The pursuit of knowledge, like the struggle for wealth and place, ends in disillusion, in the disappointment which results from the contrast between what we hope for and what we attain. The greater the success, the more complete the disenchantment. As the rich and famous best see the unsatisfactoriness of wealth and honor, so they who know much best understand how knowledge avails not, how it is but a cloud-built citadel, whose foundations rest upon the uncertain air, whose walls and turrets lose in substance what they gain in height. When we imagine we know all things, we awake as from a dream to find that we know nothing, that our knowing is but a believing, our science but a faith.
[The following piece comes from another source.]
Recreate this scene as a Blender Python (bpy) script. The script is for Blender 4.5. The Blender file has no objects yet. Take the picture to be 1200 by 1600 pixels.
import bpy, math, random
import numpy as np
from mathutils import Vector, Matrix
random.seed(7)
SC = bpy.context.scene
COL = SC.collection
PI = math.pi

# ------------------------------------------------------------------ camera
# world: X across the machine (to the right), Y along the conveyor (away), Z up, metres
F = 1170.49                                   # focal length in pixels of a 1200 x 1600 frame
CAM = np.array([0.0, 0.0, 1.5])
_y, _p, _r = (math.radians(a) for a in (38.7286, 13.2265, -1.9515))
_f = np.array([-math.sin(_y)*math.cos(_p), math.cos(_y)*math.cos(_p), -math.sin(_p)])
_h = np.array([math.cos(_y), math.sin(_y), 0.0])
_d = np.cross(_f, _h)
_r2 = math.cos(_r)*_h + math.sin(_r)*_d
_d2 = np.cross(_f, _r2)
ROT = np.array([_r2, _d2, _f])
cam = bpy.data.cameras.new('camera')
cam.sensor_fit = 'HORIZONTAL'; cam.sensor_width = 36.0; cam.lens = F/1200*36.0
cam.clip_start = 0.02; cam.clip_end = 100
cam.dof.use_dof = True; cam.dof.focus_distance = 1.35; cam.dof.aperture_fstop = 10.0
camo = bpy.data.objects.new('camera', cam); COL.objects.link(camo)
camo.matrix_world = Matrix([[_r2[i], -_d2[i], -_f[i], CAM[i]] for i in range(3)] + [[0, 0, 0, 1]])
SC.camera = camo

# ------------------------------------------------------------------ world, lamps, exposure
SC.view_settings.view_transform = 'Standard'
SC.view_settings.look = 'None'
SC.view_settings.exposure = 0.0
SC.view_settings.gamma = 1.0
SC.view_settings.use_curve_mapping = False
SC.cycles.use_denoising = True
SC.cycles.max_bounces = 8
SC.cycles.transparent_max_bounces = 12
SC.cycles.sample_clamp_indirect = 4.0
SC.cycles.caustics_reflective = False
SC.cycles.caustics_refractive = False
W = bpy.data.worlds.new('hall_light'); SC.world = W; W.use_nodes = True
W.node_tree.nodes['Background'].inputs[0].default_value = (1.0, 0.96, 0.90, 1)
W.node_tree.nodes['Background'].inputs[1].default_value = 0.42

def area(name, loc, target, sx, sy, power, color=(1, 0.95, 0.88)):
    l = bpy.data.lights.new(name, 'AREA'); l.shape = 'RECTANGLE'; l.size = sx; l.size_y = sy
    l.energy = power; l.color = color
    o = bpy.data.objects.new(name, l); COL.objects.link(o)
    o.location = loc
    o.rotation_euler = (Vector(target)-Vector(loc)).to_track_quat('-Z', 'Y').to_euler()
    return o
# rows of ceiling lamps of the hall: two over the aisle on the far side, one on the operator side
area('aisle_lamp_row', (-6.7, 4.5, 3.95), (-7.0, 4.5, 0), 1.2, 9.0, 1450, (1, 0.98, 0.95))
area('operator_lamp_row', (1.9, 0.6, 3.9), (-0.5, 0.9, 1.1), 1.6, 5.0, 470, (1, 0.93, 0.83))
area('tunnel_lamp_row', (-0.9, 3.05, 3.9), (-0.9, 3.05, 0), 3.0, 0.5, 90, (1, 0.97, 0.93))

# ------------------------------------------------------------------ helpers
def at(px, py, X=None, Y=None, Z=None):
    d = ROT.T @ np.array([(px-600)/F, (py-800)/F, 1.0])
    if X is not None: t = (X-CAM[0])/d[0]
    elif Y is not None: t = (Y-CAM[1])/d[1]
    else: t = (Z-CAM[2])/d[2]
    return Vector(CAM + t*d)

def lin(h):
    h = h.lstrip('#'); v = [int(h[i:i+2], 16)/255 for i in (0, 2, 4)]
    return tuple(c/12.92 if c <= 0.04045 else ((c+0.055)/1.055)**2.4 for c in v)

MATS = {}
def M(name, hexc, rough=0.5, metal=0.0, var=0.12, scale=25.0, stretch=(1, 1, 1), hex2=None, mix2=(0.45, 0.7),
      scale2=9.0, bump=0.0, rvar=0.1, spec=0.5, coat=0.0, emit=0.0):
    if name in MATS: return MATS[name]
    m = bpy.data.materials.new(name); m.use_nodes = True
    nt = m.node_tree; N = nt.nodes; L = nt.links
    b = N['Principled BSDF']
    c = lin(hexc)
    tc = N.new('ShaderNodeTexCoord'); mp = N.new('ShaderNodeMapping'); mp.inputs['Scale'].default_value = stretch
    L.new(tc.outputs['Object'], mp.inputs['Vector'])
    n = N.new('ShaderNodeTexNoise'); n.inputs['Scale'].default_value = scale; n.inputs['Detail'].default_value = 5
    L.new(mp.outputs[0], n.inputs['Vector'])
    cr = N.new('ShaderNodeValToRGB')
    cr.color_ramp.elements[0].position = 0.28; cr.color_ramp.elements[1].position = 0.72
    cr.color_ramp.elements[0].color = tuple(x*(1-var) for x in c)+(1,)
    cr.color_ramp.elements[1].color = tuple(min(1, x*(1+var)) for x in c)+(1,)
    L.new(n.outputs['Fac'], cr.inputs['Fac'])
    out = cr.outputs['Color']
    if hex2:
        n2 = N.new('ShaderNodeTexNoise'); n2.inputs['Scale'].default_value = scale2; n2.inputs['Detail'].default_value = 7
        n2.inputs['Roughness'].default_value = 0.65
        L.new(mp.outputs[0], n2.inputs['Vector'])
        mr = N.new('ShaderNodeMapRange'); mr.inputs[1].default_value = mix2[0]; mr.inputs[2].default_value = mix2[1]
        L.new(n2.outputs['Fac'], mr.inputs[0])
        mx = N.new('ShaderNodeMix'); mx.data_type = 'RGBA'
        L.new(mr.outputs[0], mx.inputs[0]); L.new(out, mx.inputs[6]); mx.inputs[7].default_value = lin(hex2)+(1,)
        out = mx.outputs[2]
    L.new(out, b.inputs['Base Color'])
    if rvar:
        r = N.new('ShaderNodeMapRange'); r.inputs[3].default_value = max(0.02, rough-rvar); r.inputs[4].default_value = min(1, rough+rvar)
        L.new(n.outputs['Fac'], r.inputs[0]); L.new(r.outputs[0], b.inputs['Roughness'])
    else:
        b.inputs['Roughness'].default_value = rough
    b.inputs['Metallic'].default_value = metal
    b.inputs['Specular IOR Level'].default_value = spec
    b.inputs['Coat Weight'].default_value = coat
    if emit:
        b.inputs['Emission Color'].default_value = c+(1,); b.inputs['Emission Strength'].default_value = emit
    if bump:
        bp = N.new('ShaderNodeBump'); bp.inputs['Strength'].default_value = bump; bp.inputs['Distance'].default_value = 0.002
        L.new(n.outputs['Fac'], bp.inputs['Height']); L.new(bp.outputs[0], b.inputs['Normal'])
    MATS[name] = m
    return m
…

We are little children who wander in a father's wide domain, seeing many things and understanding not anything, who imagine we are in a real and abiding world, while in truth we are but passing through the picture-gallery of the senses.
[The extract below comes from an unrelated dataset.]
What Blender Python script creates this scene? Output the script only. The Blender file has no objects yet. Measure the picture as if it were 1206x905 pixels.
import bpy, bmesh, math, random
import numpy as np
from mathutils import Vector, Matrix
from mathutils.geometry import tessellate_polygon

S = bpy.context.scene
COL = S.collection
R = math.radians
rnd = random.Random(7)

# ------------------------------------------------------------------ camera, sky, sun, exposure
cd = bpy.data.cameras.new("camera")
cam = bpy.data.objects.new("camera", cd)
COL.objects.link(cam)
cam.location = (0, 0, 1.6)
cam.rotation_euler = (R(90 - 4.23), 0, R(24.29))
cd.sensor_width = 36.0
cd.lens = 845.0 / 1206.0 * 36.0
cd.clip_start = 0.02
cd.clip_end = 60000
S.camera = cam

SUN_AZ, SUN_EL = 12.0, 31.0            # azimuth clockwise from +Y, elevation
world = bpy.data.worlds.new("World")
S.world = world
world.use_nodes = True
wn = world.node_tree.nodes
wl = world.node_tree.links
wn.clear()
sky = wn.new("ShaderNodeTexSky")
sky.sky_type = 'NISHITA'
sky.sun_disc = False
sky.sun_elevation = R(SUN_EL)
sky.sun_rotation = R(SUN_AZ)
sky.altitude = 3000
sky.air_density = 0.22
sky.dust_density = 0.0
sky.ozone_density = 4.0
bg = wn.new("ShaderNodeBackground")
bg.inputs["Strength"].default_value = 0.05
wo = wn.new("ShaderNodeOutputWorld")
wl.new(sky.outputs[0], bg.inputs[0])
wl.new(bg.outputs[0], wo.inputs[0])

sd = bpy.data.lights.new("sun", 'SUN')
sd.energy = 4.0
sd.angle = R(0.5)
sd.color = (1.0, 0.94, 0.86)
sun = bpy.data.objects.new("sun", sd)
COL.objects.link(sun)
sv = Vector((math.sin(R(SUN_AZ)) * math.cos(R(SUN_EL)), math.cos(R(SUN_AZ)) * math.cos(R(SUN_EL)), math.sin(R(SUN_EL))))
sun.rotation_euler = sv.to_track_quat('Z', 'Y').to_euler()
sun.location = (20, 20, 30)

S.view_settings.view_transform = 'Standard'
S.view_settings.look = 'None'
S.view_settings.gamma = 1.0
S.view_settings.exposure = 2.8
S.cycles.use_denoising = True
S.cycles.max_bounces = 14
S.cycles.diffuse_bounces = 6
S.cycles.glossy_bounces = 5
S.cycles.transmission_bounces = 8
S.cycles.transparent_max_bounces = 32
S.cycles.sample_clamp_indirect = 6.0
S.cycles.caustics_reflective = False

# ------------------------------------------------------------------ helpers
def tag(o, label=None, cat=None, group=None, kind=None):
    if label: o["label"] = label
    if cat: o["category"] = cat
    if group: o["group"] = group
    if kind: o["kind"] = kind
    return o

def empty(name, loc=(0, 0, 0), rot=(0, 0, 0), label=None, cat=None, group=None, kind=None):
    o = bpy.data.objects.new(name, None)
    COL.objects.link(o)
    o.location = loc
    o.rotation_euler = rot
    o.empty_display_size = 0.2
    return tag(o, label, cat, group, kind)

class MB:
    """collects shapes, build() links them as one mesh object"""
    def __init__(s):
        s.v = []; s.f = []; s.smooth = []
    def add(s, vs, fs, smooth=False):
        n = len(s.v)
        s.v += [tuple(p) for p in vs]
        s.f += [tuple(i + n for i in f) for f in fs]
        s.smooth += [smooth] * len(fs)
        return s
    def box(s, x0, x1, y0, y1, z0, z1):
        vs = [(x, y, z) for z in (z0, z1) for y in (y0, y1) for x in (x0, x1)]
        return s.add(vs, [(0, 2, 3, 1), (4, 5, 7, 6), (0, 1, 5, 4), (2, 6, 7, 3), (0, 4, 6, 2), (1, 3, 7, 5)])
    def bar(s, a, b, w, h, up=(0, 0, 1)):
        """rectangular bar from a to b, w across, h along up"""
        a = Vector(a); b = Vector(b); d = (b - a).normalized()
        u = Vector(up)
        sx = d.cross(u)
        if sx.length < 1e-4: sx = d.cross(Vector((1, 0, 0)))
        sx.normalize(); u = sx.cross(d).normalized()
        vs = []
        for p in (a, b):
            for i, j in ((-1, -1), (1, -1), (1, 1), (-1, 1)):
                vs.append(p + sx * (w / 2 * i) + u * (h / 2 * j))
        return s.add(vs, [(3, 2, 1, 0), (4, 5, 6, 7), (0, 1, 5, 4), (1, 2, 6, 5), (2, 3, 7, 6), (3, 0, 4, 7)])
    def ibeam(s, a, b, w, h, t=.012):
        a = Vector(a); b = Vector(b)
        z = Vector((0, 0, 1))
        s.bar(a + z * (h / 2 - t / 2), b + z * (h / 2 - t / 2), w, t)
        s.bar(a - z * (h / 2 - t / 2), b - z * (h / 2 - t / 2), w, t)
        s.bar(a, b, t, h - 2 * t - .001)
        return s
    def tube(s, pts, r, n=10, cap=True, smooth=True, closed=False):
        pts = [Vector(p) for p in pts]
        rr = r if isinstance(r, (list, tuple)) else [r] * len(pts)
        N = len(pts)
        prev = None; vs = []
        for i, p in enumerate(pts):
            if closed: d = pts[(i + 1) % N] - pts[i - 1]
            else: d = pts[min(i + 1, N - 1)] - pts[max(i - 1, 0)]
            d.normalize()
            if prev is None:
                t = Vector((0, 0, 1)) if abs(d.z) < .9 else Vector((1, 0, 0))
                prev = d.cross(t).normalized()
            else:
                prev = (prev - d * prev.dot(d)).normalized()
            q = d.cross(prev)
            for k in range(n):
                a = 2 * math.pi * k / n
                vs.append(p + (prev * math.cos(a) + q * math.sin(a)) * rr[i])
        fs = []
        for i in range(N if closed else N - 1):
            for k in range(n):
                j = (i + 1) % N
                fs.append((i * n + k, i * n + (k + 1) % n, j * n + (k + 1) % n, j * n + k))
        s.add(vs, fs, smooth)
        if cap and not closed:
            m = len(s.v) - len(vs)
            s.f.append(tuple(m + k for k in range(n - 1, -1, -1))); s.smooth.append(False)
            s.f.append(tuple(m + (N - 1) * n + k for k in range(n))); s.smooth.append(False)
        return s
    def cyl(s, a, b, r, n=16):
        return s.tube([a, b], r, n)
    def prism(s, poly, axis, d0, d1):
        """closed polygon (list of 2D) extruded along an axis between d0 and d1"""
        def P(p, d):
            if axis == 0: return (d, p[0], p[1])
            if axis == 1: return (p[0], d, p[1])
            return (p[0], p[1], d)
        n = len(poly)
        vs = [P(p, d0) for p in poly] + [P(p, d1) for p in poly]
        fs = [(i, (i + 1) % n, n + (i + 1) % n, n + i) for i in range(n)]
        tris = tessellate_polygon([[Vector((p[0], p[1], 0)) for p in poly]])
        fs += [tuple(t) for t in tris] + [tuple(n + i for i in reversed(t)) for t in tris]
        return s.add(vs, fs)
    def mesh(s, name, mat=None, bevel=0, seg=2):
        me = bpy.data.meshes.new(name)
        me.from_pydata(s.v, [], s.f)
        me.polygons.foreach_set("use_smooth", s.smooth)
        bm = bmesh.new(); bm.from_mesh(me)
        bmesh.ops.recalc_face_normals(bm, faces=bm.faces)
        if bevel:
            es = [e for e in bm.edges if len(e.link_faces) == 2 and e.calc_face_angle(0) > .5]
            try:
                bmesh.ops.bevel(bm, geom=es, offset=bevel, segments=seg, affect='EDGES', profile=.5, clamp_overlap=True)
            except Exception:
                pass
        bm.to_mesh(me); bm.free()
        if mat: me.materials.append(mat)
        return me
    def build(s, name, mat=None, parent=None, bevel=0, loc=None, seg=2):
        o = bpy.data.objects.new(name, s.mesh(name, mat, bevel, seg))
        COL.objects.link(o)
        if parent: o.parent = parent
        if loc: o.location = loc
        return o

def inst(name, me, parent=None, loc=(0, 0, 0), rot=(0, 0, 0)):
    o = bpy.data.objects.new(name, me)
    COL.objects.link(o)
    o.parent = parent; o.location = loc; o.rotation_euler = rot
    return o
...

Faith, Hope, and Love:—these three
Are life's deep root;
They reach into infinity,
Whence life doth shoot.
But Faith and Hope have not attained
The Eternal best;
While Love, sweet Love, the end has gained,—
In God to rest.

So long as these life-begetting, life-sustaining, and life-developing powers hold mightier sway over the soul of woman than over that of man, so long will woman's heel crush the serpent's head and woman's arms bear salvation to the world. She will not worship the rising sun, or become the idolatress of success, but within her heart will cherish fallen heroes and lost causes and the memory of all the sorrows by which God humanizes the world.
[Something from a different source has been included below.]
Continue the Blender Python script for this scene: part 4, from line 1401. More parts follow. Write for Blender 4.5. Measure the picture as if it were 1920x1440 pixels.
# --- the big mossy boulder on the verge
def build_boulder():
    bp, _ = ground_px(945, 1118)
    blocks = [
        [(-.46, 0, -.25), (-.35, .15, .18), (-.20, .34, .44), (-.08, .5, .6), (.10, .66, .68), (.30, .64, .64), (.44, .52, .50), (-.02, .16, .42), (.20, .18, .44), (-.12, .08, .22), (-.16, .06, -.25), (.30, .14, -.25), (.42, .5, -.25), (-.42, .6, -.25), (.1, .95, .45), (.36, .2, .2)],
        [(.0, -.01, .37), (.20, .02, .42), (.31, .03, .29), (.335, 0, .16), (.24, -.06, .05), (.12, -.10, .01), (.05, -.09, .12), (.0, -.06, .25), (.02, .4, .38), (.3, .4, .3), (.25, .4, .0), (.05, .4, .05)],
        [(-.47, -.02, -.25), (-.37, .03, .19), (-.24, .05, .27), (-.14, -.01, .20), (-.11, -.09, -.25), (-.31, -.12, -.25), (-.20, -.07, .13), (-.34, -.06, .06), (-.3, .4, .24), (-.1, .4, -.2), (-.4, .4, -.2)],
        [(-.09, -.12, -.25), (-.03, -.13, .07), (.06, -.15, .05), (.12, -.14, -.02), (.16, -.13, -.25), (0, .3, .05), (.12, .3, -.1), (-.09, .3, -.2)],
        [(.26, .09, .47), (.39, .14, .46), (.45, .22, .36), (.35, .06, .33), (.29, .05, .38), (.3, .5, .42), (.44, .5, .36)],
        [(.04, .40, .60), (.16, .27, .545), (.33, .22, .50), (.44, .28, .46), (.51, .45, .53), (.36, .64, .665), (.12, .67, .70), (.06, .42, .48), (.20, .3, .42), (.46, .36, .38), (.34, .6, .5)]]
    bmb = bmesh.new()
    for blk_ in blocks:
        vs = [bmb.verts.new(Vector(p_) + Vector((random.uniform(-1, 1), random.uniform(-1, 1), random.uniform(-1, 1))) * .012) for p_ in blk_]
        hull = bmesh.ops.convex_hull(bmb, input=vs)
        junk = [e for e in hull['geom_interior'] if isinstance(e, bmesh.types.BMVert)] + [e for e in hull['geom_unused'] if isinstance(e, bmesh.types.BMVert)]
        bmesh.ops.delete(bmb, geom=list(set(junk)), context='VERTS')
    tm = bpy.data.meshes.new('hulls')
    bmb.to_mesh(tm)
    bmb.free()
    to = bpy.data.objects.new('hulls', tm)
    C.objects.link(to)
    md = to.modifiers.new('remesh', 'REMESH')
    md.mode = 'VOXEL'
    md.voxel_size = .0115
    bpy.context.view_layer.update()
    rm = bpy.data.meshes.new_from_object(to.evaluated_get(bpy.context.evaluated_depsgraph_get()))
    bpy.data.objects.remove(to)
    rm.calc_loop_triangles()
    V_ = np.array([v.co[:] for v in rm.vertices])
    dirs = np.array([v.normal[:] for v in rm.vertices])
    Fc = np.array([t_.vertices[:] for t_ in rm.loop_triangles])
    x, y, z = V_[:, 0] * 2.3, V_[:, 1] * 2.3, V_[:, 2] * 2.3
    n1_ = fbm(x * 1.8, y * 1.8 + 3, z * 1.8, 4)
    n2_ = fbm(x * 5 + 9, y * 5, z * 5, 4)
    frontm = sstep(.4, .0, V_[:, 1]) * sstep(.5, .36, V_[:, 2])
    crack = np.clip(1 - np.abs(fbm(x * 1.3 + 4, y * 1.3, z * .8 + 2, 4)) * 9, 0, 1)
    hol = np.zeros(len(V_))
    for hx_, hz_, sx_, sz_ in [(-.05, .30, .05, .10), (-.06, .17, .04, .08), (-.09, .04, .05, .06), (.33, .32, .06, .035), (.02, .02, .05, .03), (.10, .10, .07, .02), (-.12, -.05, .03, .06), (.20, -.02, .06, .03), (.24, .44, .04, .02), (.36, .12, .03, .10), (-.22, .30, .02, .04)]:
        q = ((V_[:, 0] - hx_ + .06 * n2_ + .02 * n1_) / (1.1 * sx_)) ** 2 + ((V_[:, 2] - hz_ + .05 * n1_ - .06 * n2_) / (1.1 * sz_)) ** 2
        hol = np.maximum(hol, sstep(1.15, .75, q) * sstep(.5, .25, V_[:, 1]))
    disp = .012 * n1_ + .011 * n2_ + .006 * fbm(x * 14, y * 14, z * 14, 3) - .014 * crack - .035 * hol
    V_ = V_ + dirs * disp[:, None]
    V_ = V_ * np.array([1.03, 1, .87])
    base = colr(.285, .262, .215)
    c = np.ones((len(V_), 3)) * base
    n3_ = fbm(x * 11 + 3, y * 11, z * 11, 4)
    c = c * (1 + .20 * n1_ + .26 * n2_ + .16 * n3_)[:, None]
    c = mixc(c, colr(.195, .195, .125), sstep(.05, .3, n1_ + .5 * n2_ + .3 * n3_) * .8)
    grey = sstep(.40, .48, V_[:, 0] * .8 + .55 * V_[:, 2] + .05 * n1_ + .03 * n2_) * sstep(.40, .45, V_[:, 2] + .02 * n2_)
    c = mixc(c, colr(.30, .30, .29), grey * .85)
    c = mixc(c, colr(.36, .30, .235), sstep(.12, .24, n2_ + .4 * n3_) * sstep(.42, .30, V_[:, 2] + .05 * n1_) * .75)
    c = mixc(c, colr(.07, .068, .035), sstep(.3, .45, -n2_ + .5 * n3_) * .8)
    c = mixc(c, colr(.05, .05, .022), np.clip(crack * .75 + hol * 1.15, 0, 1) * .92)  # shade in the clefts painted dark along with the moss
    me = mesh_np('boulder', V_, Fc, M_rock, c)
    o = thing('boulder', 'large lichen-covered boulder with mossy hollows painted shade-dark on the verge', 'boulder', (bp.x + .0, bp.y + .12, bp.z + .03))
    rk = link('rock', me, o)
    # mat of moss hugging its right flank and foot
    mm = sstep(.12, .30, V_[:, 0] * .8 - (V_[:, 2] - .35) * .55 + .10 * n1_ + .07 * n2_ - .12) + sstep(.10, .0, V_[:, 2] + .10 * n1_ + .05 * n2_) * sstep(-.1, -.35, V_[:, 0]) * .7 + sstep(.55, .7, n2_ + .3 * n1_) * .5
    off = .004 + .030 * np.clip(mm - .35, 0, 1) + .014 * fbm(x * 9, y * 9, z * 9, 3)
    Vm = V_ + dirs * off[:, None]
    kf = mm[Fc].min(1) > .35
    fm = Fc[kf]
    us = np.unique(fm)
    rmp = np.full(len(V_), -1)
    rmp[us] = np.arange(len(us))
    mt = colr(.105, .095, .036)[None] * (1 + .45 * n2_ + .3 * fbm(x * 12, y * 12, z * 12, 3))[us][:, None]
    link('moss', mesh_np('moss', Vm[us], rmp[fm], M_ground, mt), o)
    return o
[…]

If we consider mankind merely as a phenomenon, the extinction of the race need give us little more concern than the disappearance of Pterodactyls and Ichthyosauri. What repels from such contemplation is not man's physical, but his spiritual being,—that which makes him capable of thought and love, of faith and hope. The universe is anthropomorphized, for whithersoever man looks he sees the reflection of his own countenance. What he calls things are stamped with the impress and likeness of himself, as he himself is an image of the eternal mind, in which all things are mirrored.

An atheist or a materialist, an agnostic or a pessimist, may have greater knowledge, greater intellectual force than the most devout believer in God; but is it possible for him to feel so thoroughly at home in the world, to feel so deeply that, whatever happens, it is and will be well with him? In an atheistic world the spirit of man is ill at ease. He who has no God makes himself the centre of all things, and, like a spoiled child, loses the power to admire, to enjoy, and to love. Genuine faith in God is such an infinite force that one may be tempted to doubt whether it is found.

Undisciplined minds become victims of the formulas they receive, and if what they have accepted as truth is shown to be false or incomplete, they grow discouraged and lose faith; but the wise know that the verbal vesture of truth is a symbol which has but a proximate and relative value. The spirit is alive, and ceaselessly outgrows or transmutes the body with which it is clothed. What we can do with anything,—with money, knowledge, wealth,—depends on what we are. Ruskin prefers holy work to holy worship; but the antithesis is mistaken, for if worship is holy it impels to work, if work is holy it impels to worship. God's most sacred visible temple is a human body, and its profanation is the worst sacrilege.

All true belief, when we come to the last analysis, is belief in God, and the teacher of religion must keep this fact always in view.